■ GOAL ■
In the listing below, locate the line containing "tag(link('cross_rods', RODS, w), kind='stuff')" and the line containing "for x in (.30, .66): link('grating_clip', CLIP, w, (x". Output both of them and every line between, exactly as written, and nothing more.

■ DATA PROVIDED ■
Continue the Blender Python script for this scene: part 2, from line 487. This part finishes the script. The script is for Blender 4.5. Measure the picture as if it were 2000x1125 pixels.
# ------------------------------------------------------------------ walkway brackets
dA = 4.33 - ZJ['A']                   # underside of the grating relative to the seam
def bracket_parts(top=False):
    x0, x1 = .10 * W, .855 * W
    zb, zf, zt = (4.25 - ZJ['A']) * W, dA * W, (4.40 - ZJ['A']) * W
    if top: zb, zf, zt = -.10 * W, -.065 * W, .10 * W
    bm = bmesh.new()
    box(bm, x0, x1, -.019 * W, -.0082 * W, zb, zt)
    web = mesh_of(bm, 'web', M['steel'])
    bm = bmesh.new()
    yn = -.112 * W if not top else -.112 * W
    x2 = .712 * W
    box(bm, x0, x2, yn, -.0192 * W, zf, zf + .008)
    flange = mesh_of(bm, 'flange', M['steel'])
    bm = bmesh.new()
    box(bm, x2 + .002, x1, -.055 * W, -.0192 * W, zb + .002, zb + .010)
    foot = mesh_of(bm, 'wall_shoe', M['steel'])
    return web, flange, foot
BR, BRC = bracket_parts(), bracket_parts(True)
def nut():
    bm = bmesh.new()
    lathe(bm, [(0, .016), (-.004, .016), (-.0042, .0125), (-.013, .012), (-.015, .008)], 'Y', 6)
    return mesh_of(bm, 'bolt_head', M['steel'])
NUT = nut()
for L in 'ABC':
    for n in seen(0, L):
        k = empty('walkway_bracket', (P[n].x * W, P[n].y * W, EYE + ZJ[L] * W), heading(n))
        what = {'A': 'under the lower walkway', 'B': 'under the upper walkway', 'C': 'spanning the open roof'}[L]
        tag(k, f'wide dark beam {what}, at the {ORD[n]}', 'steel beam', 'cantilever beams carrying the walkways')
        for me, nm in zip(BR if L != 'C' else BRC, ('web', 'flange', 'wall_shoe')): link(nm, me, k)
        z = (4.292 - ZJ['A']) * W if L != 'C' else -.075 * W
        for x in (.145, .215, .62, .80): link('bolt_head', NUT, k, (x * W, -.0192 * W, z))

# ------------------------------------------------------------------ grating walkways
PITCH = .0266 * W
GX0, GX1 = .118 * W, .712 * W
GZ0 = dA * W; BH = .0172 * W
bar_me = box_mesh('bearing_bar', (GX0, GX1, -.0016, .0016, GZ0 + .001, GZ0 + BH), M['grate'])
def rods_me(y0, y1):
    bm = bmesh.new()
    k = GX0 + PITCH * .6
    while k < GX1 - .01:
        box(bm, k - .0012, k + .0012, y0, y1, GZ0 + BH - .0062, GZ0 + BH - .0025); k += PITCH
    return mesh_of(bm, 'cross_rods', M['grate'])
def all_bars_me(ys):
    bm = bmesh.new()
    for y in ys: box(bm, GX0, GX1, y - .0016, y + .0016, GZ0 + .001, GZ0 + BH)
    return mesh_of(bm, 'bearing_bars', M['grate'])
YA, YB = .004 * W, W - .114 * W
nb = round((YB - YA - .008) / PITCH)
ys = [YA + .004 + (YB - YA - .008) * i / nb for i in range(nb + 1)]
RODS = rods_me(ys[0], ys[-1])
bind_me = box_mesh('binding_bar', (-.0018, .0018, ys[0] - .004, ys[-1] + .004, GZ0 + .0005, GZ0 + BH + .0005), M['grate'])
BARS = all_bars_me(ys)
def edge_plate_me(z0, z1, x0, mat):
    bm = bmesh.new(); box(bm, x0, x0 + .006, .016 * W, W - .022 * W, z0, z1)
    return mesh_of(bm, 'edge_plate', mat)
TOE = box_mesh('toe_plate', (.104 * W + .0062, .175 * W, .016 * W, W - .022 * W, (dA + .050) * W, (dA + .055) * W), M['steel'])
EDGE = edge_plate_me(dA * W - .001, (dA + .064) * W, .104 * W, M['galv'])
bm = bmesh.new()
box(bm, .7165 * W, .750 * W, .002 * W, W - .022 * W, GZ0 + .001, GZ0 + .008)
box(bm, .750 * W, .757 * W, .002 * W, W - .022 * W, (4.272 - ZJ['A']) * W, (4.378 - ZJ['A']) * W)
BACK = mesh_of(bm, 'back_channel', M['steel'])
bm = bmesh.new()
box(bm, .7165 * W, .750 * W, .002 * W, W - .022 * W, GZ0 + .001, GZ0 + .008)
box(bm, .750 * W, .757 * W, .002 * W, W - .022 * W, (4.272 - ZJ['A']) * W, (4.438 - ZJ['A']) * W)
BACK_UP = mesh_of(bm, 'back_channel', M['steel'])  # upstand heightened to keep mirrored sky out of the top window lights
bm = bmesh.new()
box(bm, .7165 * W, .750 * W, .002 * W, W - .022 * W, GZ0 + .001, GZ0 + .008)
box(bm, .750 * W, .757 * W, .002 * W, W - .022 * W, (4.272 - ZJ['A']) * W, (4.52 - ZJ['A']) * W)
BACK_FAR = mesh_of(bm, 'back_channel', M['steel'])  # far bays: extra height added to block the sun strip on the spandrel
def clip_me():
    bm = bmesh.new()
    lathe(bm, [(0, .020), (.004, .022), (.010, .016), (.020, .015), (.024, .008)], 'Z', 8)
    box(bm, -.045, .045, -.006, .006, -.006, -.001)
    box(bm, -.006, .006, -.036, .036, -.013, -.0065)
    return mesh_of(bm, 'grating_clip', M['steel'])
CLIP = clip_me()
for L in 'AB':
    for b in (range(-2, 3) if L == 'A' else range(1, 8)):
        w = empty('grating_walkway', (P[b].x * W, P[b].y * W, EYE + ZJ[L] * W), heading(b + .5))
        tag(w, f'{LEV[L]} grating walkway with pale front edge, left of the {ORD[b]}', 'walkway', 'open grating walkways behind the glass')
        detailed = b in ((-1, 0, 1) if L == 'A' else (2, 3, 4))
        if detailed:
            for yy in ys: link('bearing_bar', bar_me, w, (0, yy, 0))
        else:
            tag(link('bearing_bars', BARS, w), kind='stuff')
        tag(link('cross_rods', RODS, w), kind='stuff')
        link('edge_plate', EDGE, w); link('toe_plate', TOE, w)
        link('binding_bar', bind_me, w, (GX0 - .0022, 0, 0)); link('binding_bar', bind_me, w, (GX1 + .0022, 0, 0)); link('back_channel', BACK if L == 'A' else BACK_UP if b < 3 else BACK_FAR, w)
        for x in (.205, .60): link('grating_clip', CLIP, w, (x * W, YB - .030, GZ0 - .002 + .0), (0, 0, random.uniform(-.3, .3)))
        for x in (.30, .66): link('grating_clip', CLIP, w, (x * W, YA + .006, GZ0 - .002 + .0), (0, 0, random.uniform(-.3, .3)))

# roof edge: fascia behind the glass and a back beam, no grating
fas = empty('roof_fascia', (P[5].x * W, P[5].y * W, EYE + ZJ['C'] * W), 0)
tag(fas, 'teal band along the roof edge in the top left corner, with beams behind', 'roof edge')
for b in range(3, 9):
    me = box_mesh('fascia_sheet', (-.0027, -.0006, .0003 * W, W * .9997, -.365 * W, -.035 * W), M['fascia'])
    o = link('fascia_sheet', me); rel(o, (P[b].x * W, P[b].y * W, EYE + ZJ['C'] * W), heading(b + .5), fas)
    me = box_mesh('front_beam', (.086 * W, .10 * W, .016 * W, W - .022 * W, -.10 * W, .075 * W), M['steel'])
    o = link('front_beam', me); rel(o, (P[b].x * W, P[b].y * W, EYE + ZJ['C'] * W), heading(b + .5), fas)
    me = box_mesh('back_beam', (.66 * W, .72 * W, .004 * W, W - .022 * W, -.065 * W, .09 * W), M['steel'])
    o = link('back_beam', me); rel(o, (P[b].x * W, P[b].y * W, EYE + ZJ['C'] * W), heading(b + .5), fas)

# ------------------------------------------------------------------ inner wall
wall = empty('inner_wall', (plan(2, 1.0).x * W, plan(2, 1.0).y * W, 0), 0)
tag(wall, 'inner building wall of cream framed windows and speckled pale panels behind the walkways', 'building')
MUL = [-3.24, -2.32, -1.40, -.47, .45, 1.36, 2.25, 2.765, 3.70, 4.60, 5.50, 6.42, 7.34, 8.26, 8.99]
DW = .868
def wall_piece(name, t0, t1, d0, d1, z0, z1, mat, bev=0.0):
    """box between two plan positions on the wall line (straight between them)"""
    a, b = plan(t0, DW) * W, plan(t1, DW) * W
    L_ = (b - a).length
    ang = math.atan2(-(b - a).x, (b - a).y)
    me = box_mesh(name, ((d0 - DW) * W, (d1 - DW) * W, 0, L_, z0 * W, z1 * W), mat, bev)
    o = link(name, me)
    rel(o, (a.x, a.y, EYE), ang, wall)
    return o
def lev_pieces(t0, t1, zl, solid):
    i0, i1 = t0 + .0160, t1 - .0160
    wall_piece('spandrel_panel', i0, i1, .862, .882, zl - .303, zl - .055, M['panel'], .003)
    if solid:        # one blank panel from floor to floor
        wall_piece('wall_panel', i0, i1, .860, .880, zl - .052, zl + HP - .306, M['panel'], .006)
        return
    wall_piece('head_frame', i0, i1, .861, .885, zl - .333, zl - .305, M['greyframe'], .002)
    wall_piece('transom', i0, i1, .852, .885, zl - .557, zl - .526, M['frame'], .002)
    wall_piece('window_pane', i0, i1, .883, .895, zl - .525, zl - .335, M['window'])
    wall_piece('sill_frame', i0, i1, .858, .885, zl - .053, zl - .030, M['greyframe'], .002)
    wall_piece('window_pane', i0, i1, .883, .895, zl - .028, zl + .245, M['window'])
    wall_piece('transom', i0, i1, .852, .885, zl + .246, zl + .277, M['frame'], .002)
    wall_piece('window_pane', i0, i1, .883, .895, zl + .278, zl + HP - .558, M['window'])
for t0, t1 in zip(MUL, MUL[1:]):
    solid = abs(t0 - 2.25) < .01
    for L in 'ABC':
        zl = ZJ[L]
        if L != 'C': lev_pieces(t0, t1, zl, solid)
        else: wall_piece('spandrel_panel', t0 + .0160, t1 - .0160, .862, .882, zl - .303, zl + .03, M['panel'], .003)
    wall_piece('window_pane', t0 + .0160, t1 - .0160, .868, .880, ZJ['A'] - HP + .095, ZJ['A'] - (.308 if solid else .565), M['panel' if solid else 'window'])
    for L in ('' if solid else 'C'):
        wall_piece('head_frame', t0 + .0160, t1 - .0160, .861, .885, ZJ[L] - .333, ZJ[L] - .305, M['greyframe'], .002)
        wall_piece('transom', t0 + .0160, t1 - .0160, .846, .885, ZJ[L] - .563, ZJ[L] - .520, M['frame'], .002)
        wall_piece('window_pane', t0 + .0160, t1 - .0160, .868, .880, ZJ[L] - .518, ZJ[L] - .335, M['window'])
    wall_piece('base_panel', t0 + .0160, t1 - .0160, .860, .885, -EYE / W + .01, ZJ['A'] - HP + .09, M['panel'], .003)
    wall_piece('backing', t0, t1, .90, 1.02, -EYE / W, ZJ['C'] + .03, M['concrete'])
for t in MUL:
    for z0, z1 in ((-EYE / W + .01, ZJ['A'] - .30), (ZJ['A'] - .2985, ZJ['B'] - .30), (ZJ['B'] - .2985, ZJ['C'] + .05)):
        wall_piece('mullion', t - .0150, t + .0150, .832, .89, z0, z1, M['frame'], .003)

■ EXPECTED OUTPUT ■
        tag(link('cross_rods', RODS, w), kind='stuff')
        link('edge_plate', EDGE, w); link('toe_plate', TOE, w)
        link('binding_bar', bind_me, w, (GX0 - .0022, 0, 0)); link('binding_bar', bind_me, w, (GX1 + .0022, 0, 0)); link('back_channel', BACK if L == 'A' else BACK_UP if b < 3 else BACK_FAR, w)
        for x in (.205, .60): link('grating_clip', CLIP, w, (x * W, YB - .030, GZ0 - .002 + .0), (0, 0, random.uniform(-.3, .3)))
        for x in (.30, .66): link('grating_clip', CLIP, w, (x * W, YA + .006, GZ0 - .002 + .0), (0, 0, random.uniform(-.3, .3)))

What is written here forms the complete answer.